Managing North Carolina's Coastal Fisheries

Author: Trish Murphey, APNEP Watershed Manager

In contrast to livestock or agricultural crops, North Carolina’s coastal fish, shellfish, and crustaceans are considered public trust resources, meaning that they belong to all the people of the state. To ensure that these resources will continue to provide jobs and delicious seafood far into the future, a balance must be struck between harvesting by commercial and recreational fishermen and protections that allow these species to grow into adulthood and reproduce – no easy feat in a system as complicated as our estuaries and coasts. It is the Marine Fisheries Commission (MFC) who is responsible for managing, protecting, preserving, and enhancing these marine and estuarine resources. This means they are responsible for adopting rules, implementing management strategies and providing policies for the state’s fisheries. The North Carolina Department of Environmental Quality’s Division of Marine Fisheries (DMF) supports these responsibilities through fisheries management, habitat enhancement, law enforcement, research, and statistical and licensing programs. 
In North Carolina, the Fisheries Reform Act of 1997 requires the DMF to prepare Fishery Management Plans (FMPs) for all recreationally and commercially significant species that make up North Carolina’s marine and estuarine resources. These “significant species” include spotted seatrout, striped mullet, and kingfish. The ultimate goal of these plans is to ensure the long term sustainability of these fisheries for the citizens of North Carolina. 
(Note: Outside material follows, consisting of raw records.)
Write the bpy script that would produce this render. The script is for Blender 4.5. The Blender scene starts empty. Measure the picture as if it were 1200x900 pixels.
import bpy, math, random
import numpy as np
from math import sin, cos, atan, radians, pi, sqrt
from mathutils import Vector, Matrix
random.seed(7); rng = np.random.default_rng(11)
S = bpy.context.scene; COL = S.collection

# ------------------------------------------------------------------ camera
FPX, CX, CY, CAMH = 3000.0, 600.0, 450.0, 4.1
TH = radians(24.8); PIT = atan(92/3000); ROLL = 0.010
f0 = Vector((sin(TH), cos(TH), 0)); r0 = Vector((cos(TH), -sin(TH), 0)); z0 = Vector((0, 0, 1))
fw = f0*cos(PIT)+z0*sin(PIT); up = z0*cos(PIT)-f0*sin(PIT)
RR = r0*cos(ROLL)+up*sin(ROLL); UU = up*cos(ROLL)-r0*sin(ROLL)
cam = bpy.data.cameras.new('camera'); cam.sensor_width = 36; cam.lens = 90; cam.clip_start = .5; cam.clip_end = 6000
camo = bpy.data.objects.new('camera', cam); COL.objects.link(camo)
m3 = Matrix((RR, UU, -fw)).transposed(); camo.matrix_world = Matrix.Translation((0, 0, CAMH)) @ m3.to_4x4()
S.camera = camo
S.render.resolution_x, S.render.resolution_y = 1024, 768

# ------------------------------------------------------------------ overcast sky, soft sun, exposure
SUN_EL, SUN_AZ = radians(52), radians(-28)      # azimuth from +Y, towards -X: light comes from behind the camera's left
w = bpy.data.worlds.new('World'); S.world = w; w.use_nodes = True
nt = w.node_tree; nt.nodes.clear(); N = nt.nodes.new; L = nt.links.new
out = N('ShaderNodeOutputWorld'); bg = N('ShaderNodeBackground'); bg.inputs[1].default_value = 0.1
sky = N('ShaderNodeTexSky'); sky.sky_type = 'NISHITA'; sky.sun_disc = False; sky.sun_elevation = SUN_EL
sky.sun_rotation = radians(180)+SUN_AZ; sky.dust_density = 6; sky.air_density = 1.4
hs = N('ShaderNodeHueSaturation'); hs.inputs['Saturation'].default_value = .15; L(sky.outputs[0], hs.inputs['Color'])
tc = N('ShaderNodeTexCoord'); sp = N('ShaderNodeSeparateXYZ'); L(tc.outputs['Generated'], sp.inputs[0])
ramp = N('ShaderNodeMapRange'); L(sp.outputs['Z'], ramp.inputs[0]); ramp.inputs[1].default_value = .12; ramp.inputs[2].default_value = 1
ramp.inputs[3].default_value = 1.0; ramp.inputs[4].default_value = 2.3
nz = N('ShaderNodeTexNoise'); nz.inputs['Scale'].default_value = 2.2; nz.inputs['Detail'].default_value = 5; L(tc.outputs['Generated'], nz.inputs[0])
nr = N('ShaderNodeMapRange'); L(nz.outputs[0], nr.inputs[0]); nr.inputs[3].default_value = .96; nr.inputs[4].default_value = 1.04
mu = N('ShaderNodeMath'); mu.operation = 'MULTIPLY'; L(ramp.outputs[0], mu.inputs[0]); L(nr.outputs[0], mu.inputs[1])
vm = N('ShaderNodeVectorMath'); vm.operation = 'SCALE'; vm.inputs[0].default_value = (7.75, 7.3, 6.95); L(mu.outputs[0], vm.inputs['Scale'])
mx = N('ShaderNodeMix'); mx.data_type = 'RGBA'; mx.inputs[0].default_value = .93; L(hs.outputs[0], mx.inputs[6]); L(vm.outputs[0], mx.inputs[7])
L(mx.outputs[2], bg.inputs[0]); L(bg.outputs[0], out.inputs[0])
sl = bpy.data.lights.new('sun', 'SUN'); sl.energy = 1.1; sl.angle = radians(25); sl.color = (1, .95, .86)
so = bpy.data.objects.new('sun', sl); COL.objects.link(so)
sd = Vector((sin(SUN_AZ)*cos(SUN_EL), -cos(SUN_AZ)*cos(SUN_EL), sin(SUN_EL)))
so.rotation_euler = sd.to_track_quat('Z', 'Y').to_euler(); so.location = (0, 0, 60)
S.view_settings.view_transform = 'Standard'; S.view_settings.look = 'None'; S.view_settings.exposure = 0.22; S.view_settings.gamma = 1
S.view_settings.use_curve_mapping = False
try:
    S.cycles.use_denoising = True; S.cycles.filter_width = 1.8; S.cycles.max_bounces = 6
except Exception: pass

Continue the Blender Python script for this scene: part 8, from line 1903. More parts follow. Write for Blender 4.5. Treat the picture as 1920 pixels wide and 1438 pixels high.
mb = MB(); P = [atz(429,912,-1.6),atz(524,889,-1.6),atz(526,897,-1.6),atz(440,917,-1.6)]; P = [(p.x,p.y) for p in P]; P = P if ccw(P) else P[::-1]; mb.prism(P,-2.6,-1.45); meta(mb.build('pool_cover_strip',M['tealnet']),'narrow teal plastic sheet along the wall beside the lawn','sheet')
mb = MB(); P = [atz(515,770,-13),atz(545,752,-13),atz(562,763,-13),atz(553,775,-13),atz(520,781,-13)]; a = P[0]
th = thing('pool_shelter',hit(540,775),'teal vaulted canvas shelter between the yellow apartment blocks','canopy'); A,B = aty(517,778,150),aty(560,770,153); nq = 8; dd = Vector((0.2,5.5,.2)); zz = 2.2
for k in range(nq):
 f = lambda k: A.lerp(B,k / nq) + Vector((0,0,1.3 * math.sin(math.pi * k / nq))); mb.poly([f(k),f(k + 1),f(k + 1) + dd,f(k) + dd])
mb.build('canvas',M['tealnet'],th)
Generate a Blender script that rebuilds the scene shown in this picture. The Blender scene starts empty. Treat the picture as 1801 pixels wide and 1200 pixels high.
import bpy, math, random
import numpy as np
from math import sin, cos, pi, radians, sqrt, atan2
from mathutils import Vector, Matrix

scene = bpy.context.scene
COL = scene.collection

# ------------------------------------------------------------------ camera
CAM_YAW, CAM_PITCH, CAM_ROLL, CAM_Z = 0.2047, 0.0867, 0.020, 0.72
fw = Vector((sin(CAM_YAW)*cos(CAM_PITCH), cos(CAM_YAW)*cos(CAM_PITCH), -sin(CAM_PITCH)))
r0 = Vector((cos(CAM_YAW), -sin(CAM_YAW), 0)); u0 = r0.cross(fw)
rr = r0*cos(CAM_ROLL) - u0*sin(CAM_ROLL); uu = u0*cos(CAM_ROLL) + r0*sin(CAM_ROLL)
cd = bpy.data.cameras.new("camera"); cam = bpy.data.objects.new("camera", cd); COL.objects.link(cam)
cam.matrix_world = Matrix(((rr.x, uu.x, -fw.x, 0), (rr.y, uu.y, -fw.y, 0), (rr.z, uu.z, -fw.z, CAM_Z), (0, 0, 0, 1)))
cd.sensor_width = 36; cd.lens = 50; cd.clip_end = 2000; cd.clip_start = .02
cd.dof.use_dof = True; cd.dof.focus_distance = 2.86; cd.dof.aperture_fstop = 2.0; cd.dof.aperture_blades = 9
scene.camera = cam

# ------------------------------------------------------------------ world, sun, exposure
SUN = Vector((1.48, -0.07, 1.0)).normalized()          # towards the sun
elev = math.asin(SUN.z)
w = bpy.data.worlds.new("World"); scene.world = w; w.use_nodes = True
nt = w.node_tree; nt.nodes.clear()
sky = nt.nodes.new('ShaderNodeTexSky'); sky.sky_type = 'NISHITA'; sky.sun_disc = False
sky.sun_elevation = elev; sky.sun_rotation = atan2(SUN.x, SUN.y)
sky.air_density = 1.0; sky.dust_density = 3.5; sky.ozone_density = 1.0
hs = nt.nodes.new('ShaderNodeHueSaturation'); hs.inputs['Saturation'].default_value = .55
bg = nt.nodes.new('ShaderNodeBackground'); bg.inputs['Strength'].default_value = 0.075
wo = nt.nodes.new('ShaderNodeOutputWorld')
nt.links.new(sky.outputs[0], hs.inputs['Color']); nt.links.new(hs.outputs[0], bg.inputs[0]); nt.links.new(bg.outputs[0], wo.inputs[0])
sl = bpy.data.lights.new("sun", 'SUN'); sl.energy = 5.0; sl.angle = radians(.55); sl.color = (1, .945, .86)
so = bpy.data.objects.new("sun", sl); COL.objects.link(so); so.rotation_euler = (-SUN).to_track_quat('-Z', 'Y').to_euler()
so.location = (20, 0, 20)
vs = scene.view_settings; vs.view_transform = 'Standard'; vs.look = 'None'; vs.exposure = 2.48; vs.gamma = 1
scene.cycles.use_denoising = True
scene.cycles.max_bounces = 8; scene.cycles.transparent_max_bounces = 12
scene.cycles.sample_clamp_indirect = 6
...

A FMP is an all-inclusive document that provides information such as:

  • species life history
  • fishery information (history, landings, gears, seasons)
  • socioeconomic information (income, demographics)
  • environmental factors

Each FMP also considers issues such as:

  • protected species impacts
  • aquaculture
  • user conflict
  • bycatch concerns
  • research needs

FMPs are the primary tool that the Marine Fisheries Commission uses to determine the strategies and rules they’ll use to manage a fishery, such as size limits, seasons, or gear requirements. The DMF then is responsible for carrying out those rules and management strategies. In many ways, an FMP is similar to APNEP’s Comprehensive Conservation and Management Plan (CCMP). Both require scientific information and citizen involvement to develop goals and supporting strategies to meet those goals.   Species within the APNEP region that have FMPs include red drum, oysters, river herring, and shrimp.   APNEP species whose FMPs are currently being amended include the estuarine striped bass, blue crab and the southern flounder.
To create an FMP, the first step is a stock assessment, which is and evaluation of the size of the fish population. Stock assessments determine if current management strategies are adequate or if changes in management are required to sustain the population.    This assessment is used to determine if too much fishing is happening or in fishery terms, if overfishing is occurring. If overfishing continues then population size may be reduced and become overfished. It is this scientific evaluation that determines if changes are needed. 

The DMF will work with an advisory committee (AC) made up of stakeholders, to propose and consider management options to achieve the goal of restoring or maintaining a sustainable fishery. This committee discusses strategies such as size limits, catch limits, fishing seasons, and gear modifications. The AC can also give input and advice on other issues encountered in a fishery, such as user conflict or economic considerations, and provide advice on any potential impacts to industry and recreation. 
This FMP development process doesn’t happen overnight. It can take two years or more to develop an FMP and any rules that might result from it. Each management issue is thoroughly examined, the pros and cons of different options are weighed, and input is gathered from DMF staff, the AC, and from public comments. 
The Marine Fisheries Commission will review the draft plan, consider recommendations from the DMF and the AC, and extensive public review by regional and standing advisory committees, and all other public input before selecting what they feel are the preferred actions to take based on that plan, known as management strategies. The Secretary of the Department of Environmental Quality and the Committee on Agriculture and Natural and Economic Resources then review the draft further, and the FMP afterwards comes back to the Marine Fisheries Commission for the final selection of management strategies and proposed rules. Once rules have also been approved (through a separate public process), the MFC can finally adopt the Fishery Management Plan and the DMF can begin taking action to implement the Plan’s rules and strategies.